At the time, The New York Times published an Op-ed piece that in some ways excused the students for their sins. It said they should not overly suffer for, in their minds, seemingly small transgressions. Utter nonsense. Look at how especially Bernard Madoff and others manipulated their professional records for personal gain. On paper and in the world where the Internet is part of life, it seems easier than ever to cheat. Unfortunately, we have to live with what takes place on its fringes. We do not and should not accept crimes, as part of doing business on the Web or elsewhere. Acceptance of a wrongdoing, big or small, is a poor excuse for using new technology to benefit oneself.
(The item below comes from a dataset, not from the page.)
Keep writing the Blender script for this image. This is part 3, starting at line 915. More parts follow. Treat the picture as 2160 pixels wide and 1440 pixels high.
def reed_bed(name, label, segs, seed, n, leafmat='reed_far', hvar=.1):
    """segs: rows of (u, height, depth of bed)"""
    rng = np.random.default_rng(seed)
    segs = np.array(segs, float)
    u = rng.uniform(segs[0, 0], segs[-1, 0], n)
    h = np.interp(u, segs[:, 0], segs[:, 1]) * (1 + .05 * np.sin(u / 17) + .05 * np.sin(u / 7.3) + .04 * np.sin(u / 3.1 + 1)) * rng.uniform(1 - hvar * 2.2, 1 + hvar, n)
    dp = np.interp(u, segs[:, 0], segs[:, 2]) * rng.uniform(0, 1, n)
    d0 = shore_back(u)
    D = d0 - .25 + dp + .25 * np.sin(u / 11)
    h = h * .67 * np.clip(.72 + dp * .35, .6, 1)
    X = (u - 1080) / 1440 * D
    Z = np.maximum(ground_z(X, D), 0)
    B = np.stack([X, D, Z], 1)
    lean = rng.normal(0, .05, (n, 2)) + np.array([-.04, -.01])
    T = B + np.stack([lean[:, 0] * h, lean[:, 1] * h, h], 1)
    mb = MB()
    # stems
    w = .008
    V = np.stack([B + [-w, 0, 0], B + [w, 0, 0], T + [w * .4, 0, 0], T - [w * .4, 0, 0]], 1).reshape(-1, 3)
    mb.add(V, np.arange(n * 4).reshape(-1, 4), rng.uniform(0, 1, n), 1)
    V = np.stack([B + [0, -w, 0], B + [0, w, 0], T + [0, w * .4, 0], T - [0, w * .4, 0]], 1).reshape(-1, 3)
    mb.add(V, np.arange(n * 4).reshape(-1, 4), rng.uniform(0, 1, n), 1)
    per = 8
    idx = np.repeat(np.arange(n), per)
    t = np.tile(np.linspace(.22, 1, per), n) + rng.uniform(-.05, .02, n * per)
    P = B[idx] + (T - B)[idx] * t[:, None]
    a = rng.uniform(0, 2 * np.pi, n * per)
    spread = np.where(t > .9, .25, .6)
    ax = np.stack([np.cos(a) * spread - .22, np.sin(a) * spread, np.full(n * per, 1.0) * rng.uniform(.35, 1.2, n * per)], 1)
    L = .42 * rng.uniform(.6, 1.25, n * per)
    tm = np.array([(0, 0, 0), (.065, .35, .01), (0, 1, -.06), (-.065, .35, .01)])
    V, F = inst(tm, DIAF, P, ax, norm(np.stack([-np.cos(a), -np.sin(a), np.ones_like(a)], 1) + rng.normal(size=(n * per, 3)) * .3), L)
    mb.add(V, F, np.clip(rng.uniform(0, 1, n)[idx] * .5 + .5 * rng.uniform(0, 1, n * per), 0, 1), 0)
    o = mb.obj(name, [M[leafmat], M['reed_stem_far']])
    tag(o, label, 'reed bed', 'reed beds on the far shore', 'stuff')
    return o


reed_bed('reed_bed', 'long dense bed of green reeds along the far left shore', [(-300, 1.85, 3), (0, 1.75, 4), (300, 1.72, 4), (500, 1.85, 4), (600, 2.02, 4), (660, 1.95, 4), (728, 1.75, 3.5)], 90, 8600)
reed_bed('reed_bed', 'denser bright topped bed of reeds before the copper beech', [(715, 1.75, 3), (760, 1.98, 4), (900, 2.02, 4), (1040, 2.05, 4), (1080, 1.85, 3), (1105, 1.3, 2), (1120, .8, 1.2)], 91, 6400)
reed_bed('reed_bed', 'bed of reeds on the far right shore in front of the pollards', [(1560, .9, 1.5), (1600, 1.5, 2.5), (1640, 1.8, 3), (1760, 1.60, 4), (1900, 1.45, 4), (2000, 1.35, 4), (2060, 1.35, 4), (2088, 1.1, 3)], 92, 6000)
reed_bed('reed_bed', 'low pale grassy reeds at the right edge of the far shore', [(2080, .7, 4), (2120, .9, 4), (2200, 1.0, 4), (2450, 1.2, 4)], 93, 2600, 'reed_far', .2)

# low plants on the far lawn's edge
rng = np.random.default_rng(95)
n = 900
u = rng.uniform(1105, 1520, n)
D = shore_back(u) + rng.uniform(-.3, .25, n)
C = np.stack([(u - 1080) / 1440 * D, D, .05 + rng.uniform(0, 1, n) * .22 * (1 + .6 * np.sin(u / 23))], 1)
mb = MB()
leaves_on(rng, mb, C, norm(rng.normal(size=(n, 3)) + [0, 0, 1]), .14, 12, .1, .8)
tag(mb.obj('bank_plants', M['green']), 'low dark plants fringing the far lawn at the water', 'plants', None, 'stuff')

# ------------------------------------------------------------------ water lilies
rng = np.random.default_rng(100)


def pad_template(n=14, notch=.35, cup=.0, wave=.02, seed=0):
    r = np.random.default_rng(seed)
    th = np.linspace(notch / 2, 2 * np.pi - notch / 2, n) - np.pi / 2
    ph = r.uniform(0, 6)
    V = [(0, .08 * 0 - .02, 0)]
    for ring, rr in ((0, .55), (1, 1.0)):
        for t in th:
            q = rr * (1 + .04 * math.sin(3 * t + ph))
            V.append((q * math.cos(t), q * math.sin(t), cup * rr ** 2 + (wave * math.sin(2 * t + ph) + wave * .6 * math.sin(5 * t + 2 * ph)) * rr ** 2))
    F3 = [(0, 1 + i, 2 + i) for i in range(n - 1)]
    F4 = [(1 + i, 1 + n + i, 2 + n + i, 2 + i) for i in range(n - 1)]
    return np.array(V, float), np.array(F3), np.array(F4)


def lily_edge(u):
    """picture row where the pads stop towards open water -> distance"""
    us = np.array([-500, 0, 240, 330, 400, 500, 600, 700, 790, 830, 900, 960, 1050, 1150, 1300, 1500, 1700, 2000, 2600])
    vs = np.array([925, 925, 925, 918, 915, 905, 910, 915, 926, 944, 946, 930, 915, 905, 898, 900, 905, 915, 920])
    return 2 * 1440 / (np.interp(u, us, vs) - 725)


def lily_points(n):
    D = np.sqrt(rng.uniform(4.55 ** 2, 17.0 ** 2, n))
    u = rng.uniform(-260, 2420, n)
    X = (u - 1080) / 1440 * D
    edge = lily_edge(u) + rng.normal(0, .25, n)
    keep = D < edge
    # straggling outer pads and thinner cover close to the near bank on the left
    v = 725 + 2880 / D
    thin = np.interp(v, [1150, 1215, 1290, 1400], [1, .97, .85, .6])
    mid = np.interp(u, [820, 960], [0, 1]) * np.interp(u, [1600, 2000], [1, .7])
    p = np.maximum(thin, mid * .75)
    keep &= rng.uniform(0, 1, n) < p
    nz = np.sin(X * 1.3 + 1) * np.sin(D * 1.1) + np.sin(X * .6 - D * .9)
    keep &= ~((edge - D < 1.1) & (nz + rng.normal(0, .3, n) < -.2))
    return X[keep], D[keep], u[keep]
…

The brave new world we live in fosters corruption in business as part of doing business. Those students should have known better. The schools should teach them a lesson. People should recognize the students as examples of wrong doing just to come in first in everything.  Some students are puzzled. Others are angry. Is it because someone as smart or as knowledgeable as they thought they were, caught them? Is it because they believe they are privileged and entitled, thus above the law, even if it is university law?  If that is what they think, I do not want them running my company or any other company in America. There are other ways to get ahead. Their records must remain private, but they should indicate what they did was wrong. The students must understand that the Internet, though it is free and exciting, if misused, does no one, especially the transgressors any good.

Here is the question we have to answer. Should different rules, and thus laws, apply to the Internet than to the real world. Should those who surf the virtual world be immune to common law? Finally, why do so many of America’s youth believe everything is due them without penalty and should be free for their picking at will?  If I am wrong, which I hope I am, that small offense of hacking into student records does not bode well for the future.